▸ Problem description: Copy out each line of the data holding "objects".

▸ Stored data:

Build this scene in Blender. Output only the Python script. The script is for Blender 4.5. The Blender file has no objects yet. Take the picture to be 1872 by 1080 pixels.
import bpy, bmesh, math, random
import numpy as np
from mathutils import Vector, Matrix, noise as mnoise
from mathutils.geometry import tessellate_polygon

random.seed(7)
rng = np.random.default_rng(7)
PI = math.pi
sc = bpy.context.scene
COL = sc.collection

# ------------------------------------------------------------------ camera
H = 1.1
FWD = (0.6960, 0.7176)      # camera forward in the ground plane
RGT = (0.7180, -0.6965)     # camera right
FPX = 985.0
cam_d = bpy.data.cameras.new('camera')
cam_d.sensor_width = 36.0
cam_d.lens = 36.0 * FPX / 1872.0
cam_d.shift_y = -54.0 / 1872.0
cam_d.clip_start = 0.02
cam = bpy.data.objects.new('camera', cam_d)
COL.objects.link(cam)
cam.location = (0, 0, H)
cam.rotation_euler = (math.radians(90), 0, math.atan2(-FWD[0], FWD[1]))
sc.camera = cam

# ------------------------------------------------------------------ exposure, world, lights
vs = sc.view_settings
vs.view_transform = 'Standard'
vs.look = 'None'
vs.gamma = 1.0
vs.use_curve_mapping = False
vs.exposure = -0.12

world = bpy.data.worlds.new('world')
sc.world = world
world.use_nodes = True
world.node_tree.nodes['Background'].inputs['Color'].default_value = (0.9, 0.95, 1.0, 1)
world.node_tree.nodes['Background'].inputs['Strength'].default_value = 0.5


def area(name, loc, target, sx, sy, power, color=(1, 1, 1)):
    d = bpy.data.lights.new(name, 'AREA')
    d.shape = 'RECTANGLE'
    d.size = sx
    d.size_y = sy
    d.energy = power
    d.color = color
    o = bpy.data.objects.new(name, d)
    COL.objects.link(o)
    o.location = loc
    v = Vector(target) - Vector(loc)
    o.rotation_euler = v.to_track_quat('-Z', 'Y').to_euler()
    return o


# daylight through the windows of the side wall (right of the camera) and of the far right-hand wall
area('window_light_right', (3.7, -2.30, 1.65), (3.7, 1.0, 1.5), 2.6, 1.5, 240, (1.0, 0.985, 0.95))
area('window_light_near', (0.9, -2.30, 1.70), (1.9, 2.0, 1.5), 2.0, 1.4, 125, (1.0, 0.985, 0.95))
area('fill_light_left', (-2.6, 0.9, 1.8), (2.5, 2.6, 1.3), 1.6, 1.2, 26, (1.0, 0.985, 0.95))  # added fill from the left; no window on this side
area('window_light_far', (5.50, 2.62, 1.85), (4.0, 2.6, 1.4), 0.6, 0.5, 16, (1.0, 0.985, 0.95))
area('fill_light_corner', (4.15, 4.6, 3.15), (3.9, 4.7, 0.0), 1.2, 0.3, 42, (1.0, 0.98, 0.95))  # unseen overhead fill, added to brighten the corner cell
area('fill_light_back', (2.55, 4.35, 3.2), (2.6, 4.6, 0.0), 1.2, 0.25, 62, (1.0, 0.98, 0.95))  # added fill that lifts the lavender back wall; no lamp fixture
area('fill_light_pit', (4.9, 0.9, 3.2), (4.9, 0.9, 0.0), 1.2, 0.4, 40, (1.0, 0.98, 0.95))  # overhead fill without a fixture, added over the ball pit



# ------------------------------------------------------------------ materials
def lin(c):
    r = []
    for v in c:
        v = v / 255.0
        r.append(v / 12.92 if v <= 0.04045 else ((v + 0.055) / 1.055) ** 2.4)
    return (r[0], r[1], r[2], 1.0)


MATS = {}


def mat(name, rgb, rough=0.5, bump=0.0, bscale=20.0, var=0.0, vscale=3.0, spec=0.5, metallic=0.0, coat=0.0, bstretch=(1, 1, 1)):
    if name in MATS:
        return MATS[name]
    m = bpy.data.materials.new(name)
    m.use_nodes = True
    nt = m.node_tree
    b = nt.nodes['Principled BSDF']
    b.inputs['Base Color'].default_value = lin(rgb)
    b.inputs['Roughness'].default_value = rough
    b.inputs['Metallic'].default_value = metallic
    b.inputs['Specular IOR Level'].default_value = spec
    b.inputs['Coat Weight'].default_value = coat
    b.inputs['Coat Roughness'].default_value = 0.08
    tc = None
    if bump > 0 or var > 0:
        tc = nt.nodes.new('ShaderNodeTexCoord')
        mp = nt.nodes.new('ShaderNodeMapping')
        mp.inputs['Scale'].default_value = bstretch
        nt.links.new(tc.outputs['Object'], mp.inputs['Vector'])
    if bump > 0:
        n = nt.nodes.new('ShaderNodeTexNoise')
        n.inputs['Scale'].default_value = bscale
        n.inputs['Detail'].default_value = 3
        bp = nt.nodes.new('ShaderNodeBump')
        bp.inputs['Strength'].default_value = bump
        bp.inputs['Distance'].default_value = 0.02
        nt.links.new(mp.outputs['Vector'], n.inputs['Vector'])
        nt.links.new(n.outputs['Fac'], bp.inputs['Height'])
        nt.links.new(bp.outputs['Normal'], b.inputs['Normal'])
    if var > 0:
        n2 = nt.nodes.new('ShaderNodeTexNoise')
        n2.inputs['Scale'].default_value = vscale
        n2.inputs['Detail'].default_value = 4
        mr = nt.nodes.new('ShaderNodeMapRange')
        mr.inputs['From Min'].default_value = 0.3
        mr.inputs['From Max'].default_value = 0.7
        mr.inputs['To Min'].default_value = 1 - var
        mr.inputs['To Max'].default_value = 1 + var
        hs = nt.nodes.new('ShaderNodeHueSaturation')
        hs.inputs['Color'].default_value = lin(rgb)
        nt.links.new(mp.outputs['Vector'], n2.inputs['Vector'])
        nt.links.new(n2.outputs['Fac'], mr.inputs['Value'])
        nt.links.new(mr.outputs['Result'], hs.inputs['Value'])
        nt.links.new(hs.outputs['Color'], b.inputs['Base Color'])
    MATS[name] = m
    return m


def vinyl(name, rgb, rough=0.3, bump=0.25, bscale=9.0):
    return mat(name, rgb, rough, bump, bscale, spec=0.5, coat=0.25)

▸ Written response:
Build this scene in Blender. Output only the Python script. The script is for Blender 4.5. The Blender file has no objects yet. Take the picture to be 1872 by 1080 pixels.
cam = bpy.data.objects.new('camera', cam_d)
COL.objects.link(cam)
    o = bpy.data.objects.new(name, d)
    COL.objects.link(o)